De Cassé had long been a mute worshipper of Louis' beautiful "Queen," and now that she was a free woman he was at last able to pay open homage to her, a homage which she accepted with indifference, for at the time her heart had strayed to Henry Seymour, although in vain. The woman whose beauty had conquered all other men was powerless to raise a flame in the breast of the cold-blooded Englishman; and, realising this, she at last bade him farewell in a letter, pathetic in its tender dignity. "It is idle," she wrote, "to speak of my affection for you—you know it. But what you do not know is my pain. You have not deigned to reassure me about that which most matters to my heart. And so I must believe that my ease of mind, my happiness, are of little importance to you. I am sorry that I should have to allude to them; it is for the last time."
It was in this hour of disillusion and humiliation that she turned for solace to de Cossé, whose touching constancy at last found its reward. It was not long before friendship ripened into a love as ardent as his own; and for the first time this fickle beauty, whose heart had been a pawn in the game of ambition, knew what a beautiful and ennobling thing true love is.
Those were halcyon days which followed for de Cossé and the lady his loyalty had won; days of sweet meetings and tender partings—of a union of souls which even death was powerless to dissolve. When they could not meet—and de Cossé's duties often kept him from her side—letters were always on the wing between Lucienne and Paris, letters some of which have survived to bring their fragrance to our day.
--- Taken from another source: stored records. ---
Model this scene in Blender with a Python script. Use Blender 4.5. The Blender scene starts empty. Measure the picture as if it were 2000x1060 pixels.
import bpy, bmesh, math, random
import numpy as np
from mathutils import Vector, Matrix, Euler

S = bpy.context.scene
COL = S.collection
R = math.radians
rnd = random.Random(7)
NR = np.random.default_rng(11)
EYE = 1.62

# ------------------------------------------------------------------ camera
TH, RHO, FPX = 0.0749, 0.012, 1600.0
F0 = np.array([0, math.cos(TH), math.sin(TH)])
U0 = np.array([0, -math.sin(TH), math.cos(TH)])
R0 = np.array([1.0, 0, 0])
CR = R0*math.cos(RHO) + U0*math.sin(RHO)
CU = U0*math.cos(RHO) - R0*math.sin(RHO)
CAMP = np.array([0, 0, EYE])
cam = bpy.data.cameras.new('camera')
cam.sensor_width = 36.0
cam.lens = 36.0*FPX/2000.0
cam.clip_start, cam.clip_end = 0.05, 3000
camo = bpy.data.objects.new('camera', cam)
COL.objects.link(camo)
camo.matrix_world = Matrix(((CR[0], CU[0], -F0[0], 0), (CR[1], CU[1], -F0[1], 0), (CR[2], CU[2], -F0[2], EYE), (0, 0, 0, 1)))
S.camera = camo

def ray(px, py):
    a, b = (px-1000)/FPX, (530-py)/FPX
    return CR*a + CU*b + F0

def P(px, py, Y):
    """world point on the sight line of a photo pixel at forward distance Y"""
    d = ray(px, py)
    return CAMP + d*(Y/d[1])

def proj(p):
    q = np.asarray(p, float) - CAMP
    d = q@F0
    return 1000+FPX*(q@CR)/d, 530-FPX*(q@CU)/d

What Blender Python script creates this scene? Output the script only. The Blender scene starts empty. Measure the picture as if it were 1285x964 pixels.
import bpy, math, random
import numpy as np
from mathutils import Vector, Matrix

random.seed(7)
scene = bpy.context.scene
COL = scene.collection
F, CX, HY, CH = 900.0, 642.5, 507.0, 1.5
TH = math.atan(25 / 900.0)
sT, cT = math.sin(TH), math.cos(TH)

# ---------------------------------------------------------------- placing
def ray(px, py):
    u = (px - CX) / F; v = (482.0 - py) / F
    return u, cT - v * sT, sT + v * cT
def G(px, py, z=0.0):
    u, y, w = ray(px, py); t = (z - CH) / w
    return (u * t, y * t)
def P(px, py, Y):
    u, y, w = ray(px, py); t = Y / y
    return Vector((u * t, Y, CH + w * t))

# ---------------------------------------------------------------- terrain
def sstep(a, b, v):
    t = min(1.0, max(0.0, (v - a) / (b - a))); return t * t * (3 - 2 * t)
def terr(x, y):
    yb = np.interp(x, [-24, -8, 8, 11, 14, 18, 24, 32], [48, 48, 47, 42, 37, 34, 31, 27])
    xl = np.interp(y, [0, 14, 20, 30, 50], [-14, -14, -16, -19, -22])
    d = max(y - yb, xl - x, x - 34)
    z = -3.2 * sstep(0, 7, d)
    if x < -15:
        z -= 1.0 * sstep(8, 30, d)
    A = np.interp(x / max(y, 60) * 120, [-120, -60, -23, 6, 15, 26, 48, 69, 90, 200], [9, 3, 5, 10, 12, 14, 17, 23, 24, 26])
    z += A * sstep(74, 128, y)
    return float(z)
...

Thus the lover writes, "A thousand thanks, a thousand thanks, dear heart! To-day I shall be with you. Yes, I find my happiness is in being loved by you. I kiss you a thousand times! Good-bye. I love you for ever." In another letter we read, "Yes, dear heart, I desire so ardently to be with you—not in spirit, my thoughts are ever with you, but bodily—that nothing can calm my impatience. Good-bye, my darling. I kiss you many and many times with all my heart." The curious may read at the French Record Office many of these letters written in a bold, flowing hand by de Cossé in the hey-day of his love. The paper is time-stained, the ink is faded; but each sentence still palpitates with the passion that inspired it a century and a quarter ago.
And with this great love came new honours for de Cossé. His father's death made him Duc de Brissac, head of one of the greatest houses in France, owner of vast estates. He was appointed Governor of Paris and Colonel of the King's own body-guard. He had, in fact, risen to a perilous eminence; for the clouds of the great Revolution were already massing in the sky, and the sans-culotte crowds were straining to be at the throats of the cursed "aristos," and to hurl Louis from his throne. Brissac (as we must now call him) was thus an object of special hatred, as of splendour, standing out so prominently as representative of the hated noblesse.
Other nobles, fearful of the breaking of the storm, were flying in droves to seek safety in England and elsewhere. But when the Governor of Paris was urged to fly, he answered proudly, "Certainly not. I shall act according to my duty to my ancestors and myself." And, heedless of his life, he clung to his duty and his honour, presenting a smiling face to the scowls of hatred and envy, and spending blissful hours at Lucienne with the woman he loved.
Nor was she any less conscious of her danger, or less indifferent to it. She also had become a target of hatred and scarcely veiled threats. Watchful eyes marked every coming and going of Brissac's messengers with their missives of love; it was discovered that Brissac's aide-de-camp, whose life they sought, was in hiding in her house; that she was supplying the noble emigrants with money. The climax was reached when she boldly advertised a reward of two thousand louis for a clue to the jewellery of which burglars had robbed her—jewels of which she published a long and dazzling list, thus bringing to memory the days when the late King had squandered his ill-gotten gold on her.
The Duc, at last alarmed for her—never for himself—begged her either to escape, or, as he wrote, to "come quickly, my darling, and take every precaution for your valuables, if you have any left. Yes, come, and your beauty, your kindness and magnanimity. I am ashamed of it, but I feel weaker than you. How should I feel otherwise for the one I love best?"
But already the hour for flight had passed. The passions of the mob were breaking down the barriers that were now too weak to hold them in check; the Paris streets had their first baptism of blood, prelude to the deluge to follow; hideous, fierce-eyed crowds were clamouring at the gates of Versailles; and de Brissac was soon on his way, a prisoner, to Orleans.